### TASK
Reproduce all the lines below exactly and omit the images.

### RAW DATA
----
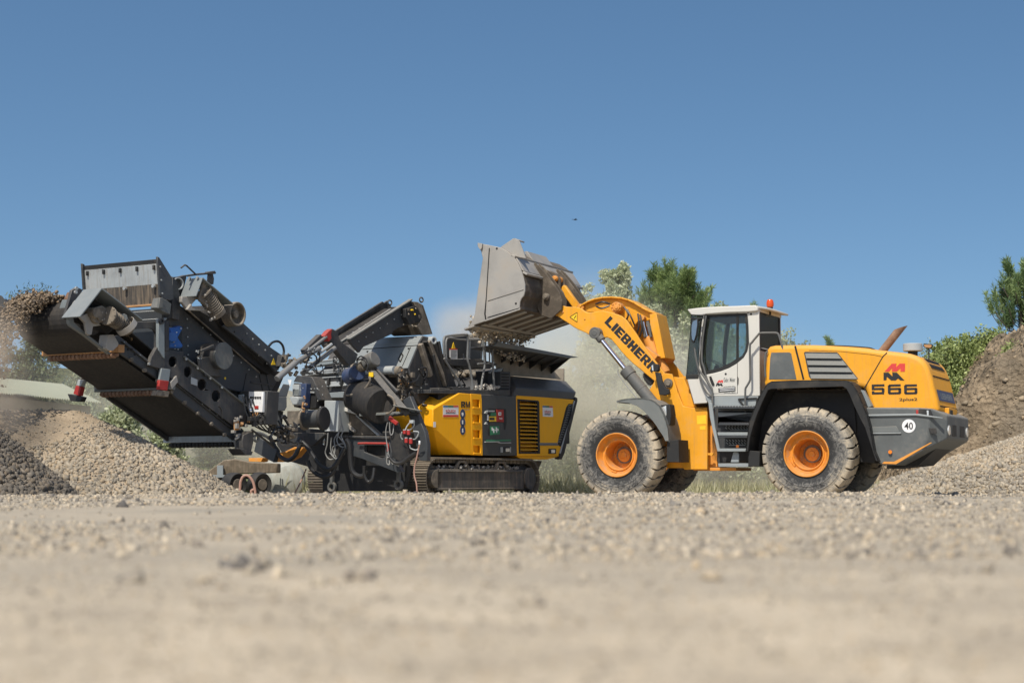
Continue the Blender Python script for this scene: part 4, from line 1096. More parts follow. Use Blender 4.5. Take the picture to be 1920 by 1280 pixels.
# ---------------- crawler tracks ----------------
def shoe_path(u0, u1, r, zc, step):
    pts = []; L1 = u1 - u0; per = 2 * L1 + 2 * math.pi * r; n = int(per / step)
    for i in range(n):
        s = i * per / n
        if s < L1: p = (u0 + s, zc + r); a = 0
        elif s < L1 + math.pi * r: t = (s - L1) / r; p = (u1 + math.sin(t) * r, zc + math.cos(t) * r); a = -t
        elif s < 2 * L1 + math.pi * r: p = (u1 - (s - L1 - math.pi * r), zc - r); a = math.pi
        else: t = (s - 2 * L1 - math.pi * r) / r; p = (u0 - math.sin(t) * r, zc - math.cos(t) * r); a = math.pi - t
        pts.append((p, a))
    return pts
M['track'] = paint('track_steel', (0.17, 0.145, 0.115), rough=0.6, metal=0.3, dust=0.5, var=0.3, grime=0.6, scale=5, bump=.03)
for w0 in (0.0, 2.5):
    tf = MB()
    zt_, zb_ = .62, .17
    tf.bb((.42, w0 + .02, zb_), (3.72, w0 + .48, .60)); tf.hull([(.42, w0 + .10, .60), (3.72, w0 + .10, .60), (.9, w0 + .18, .68), (3.4, w0 + .18, .68), (.42, w0 + .4, .60), (3.72, w0 + .4, .60), (.9, w0 + .34, .68), (3.4, w0 + .34, .68)])
    tf.bb((.46, w0 - .004, zb_ + .03), (3.66, w0 + .03, zb_ + .045)); tf.bb((.46, w0 - .004, .545), (3.66, w0 + .03, .575))
    tro = tf.build('track_frame', M['trackframe'], crusher, bevel=.012)
    sh = MB()
    for (p, a) in shoe_path(.40, 3.95, .40, .41, .155):
        R = Matrix.Rotation(-a, 3, 'Y'); c = Vector((p[0], w0 + .25, p[1]))
        R = Matrix(((math.cos(a), 0, -math.sin(a)), (0, 1, 0), (math.sin(a), 0, math.cos(a))))
        sh.box(c, (.148, .50, .022), R)
        for dx in (-.058, 0, .058): sh.box(c + R @ Vector((dx, 0, .020)), (.013, .50, .026), R)
        sh.box(c + R @ Vector((0, -.12, -.045)), (.13, .04, .07), R); sh.box(c + R @ Vector((0, .12, -.045)), (.13, .04, .07), R)
    sh.build('track_shoes', M['track'], tro, bevel=0)
    for (u, r) in ((.40, .30), (3.95, .30)):
        sp_ = MB(); sp_.cyl((u, w0 + .02, .41), (u, w0 + .46, .41), r * .62, 24)
        for k in range(15):
            a = k * 2 * math.pi / 15; sp_.box((u + math.cos(a) * r, w0 + .25, .41 + math.sin(a) * r), (.09, .09, .06), Matrix.Rotation(-a, 3, 'Y'))
        sp_.cyl((u, w0 + .19, .41), (u, w0 + .31, .41), r, 24)
        if u > 1: sp_.cyl((u, w0 - .01, .41), (u, w0 + .06, .41), .235, 28)
        sp_.build('sprocket', M['trackframe'] if u > 1 else M['dusty'], tro, bevel=.008)
    for u in (1.35, 2.85):
        b = MB(); 
        q = [(u - .30, .60), (u - .13, .78), (u + .13, .78), (u + .30, .60), (u + .20, .60), (u + .09, .735), (u - .09, .735), (u - .20, .60)]
        b.extr([(x, w0 + .03, z) for x, z in q], (0, .05, 0)); b.build('track_guard', M['dusty'], tro)
    st_ = MB(); rr = random.Random(5)
    for k in range(90):
        u = rr.uniform(.5, 3.7); r = rr.uniform(.012, .03); st_.box((u, w0 + rr.uniform(.03, .2), .61 + rr.uniform(0, .07)), (r * 2, r * 1.6, r * 1.5), Matrix.Rotation(rr.uniform(0, 3), 3, Vector((rr.random(), rr.random(), rr.random() + .1))))
    o = st_.build('caught_stones', M['bucket'], tro, bevel=0); o['kind'] = 'stuff'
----
### FINAL ANSWER
Continue the Blender Python script for this scene: part 4, from line 1096. More parts follow. Use Blender 4.5. Take the picture to be 1920 by 1280 pixels.
# ---------------- crawler tracks ----------------
def shoe_path(u0, u1, r, zc, step):
    pts = []; L1 = u1 - u0; per = 2 * L1 + 2 * math.pi * r; n = int(per / step)
    for i in range(n):
        s = i * per / n
        if s < L1: p = (u0 + s, zc + r); a = 0
        elif s < L1 + math.pi * r: t = (s - L1) / r; p = (u1 + math.sin(t) * r, zc + math.cos(t) * r); a = -t
        elif s < 2 * L1 + math.pi * r: p = (u1 - (s - L1 - math.pi * r), zc - r); a = math.pi
        else: t = (s - 2 * L1 - math.pi * r) / r; p = (u0 - math.sin(t) * r, zc - math.cos(t) * r); a = math.pi - t
        pts.append((p, a))
    return pts
M['track'] = paint('track_steel', (0.17, 0.145, 0.115), rough=0.6, metal=0.3, dust=0.5, var=0.3, grime=0.6, scale=5, bump=.03)
for w0 in (0.0, 2.5):
    tf = MB()
    zt_, zb_ = .62, .17
    tf.bb((.42, w0 + .02, zb_), (3.72, w0 + .48, .60)); tf.hull([(.42, w0 + .10, .60), (3.72, w0 + .10, .60), (.9, w0 + .18, .68), (3.4, w0 + .18, .68), (.42, w0 + .4, .60), (3.72, w0 + .4, .60), (.9, w0 + .34, .68), (3.4, w0 + .34, .68)])
    tf.bb((.46, w0 - .004, zb_ + .03), (3.66, w0 + .03, zb_ + .045)); tf.bb((.46, w0 - .004, .545), (3.66, w0 + .03, .575))
    tro = tf.build('track_frame', M['trackframe'], crusher, bevel=.012)
    sh = MB()
    for (p, a) in shoe_path(.40, 3.95, .40, .41, .155):
        R = Matrix.Rotation(-a, 3, 'Y'); c = Vector((p[0], w0 + .25, p[1]))
        R = Matrix(((math.cos(a), 0, -math.sin(a)), (0, 1, 0), (math.sin(a), 0, math.cos(a))))
        sh.box(c, (.148, .50, .022), R)
        for dx in (-.058, 0, .058): sh.box(c + R @ Vector((dx, 0, .020)), (.013, .50, .026), R)
        sh.box(c + R @ Vector((0, -.12, -.045)), (.13, .04, .07), R); sh.box(c + R @ Vector((0, .12, -.045)), (.13, .04, .07), R)
    sh.build('track_shoes', M['track'], tro, bevel=0)
    for (u, r) in ((.40, .30), (3.95, .30)):
        sp_ = MB(); sp_.cyl((u, w0 + .02, .41), (u, w0 + .46, .41), r * .62, 24)
        for k in range(15):
            a = k * 2 * math.pi / 15; sp_.box((u + math.cos(a) * r, w0 + .25, .41 + math.sin(a) * r), (.09, .09, .06), Matrix.Rotation(-a, 3, 'Y'))
        sp_.cyl((u, w0 + .19, .41), (u, w0 + .31, .41), r, 24)
        if u > 1: sp_.cyl((u, w0 - .01, .41), (u, w0 + .06, .41), .235, 28)
        sp_.build('sprocket', M['trackframe'] if u > 1 else M['dusty'], tro, bevel=.008)
    for u in (1.35, 2.85):
        b = MB(); 
        q = [(u - .30, .60), (u - .13, .78), (u + .13, .78), (u + .30, .60), (u + .20, .60), (u + .09, .735), (u - .09, .735), (u - .20, .60)]
        b.extr([(x, w0 + .03, z) for x, z in q], (0, .05, 0)); b.build('track_guard', M['dusty'], tro)
    st_ = MB(); rr = random.Random(5)
    for k in range(90):
        u = rr.uniform(.5, 3.7); r = rr.uniform(.012, .03); st_.box((u, w0 + rr.uniform(.03, .2), .61 + rr.uniform(0, .07)), (r * 2, r * 1.6, r * 1.5), Matrix.Rotation(rr.uniform(0, 3), 3, Vector((rr.random(), rr.random(), rr.random() + .1))))
    o = st_.build('caught_stones', M['bucket'], tro, bevel=0); o['kind'] = 'stuff'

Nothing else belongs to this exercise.